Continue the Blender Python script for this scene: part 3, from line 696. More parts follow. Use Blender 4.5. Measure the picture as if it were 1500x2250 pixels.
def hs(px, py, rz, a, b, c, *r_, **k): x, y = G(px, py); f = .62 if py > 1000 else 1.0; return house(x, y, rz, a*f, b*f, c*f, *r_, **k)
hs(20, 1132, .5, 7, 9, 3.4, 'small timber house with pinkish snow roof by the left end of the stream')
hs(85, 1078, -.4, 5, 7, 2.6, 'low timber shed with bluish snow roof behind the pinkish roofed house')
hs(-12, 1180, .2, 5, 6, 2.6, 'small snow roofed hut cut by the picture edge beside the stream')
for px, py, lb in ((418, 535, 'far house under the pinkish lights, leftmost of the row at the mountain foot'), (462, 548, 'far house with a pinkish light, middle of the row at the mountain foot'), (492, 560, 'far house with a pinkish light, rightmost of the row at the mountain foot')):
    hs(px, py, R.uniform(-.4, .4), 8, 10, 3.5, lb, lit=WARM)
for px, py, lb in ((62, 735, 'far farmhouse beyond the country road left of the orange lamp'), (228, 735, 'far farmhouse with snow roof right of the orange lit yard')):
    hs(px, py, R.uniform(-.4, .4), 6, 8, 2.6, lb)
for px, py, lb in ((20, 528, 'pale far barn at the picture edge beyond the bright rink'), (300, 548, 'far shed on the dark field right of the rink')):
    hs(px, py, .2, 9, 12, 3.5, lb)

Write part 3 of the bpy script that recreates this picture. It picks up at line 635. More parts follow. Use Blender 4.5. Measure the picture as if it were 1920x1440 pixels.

• Brief
Retype the listing. Match it exactly.

• Output for this task
Continue the Blender Python script for this scene: part 3, from line 696. More parts follow. Use Blender 4.5. Measure the picture as if it were 1500x2250 pixels.
def hs(px, py, rz, a, b, c, *r_, **k): x, y = G(px, py); f = .62 if py > 1000 else 1.0; return house(x, y, rz, a*f, b*f, c*f, *r_, **k)
hs(20, 1132, .5, 7, 9, 3.4, 'small timber house with pinkish snow roof by the left end of the stream')
hs(85, 1078, -.4, 5, 7, 2.6, 'low timber shed with bluish snow roof behind the pinkish roofed house')
hs(-12, 1180, .2, 5, 6, 2.6, 'small snow roofed hut cut by the picture edge beside the stream')
for px, py, lb in ((418, 535, 'far house under the pinkish lights, leftmost of the row at the mountain foot'), (462, 548, 'far house with a pinkish light, middle of the row at the mountain foot'), (492, 560, 'far house with a pinkish light, rightmost of the row at the mountain foot')):
    hs(px, py, R.uniform(-.4, .4), 8, 10, 3.5, lb, lit=WARM)
for px, py, lb in ((62, 735, 'far farmhouse beyond the country road left of the orange lamp'), (228, 735, 'far farmhouse with snow roof right of the orange lit yard')):
    hs(px, py, R.uniform(-.4, .4), 6, 8, 2.6, lb)
for px, py, lb in ((20, 528, 'pale far barn at the picture edge beyond the bright rink'), (300, 548, 'far shed on the dark field right of the rink')):
    hs(px, py, .2, 9, 12, 3.5, lb)

Write part 3 of the bpy script that recreates this picture. It picks up at line 635. More parts follow. Use Blender 4.5. Measure the picture as if it were 1920x1440 pixels.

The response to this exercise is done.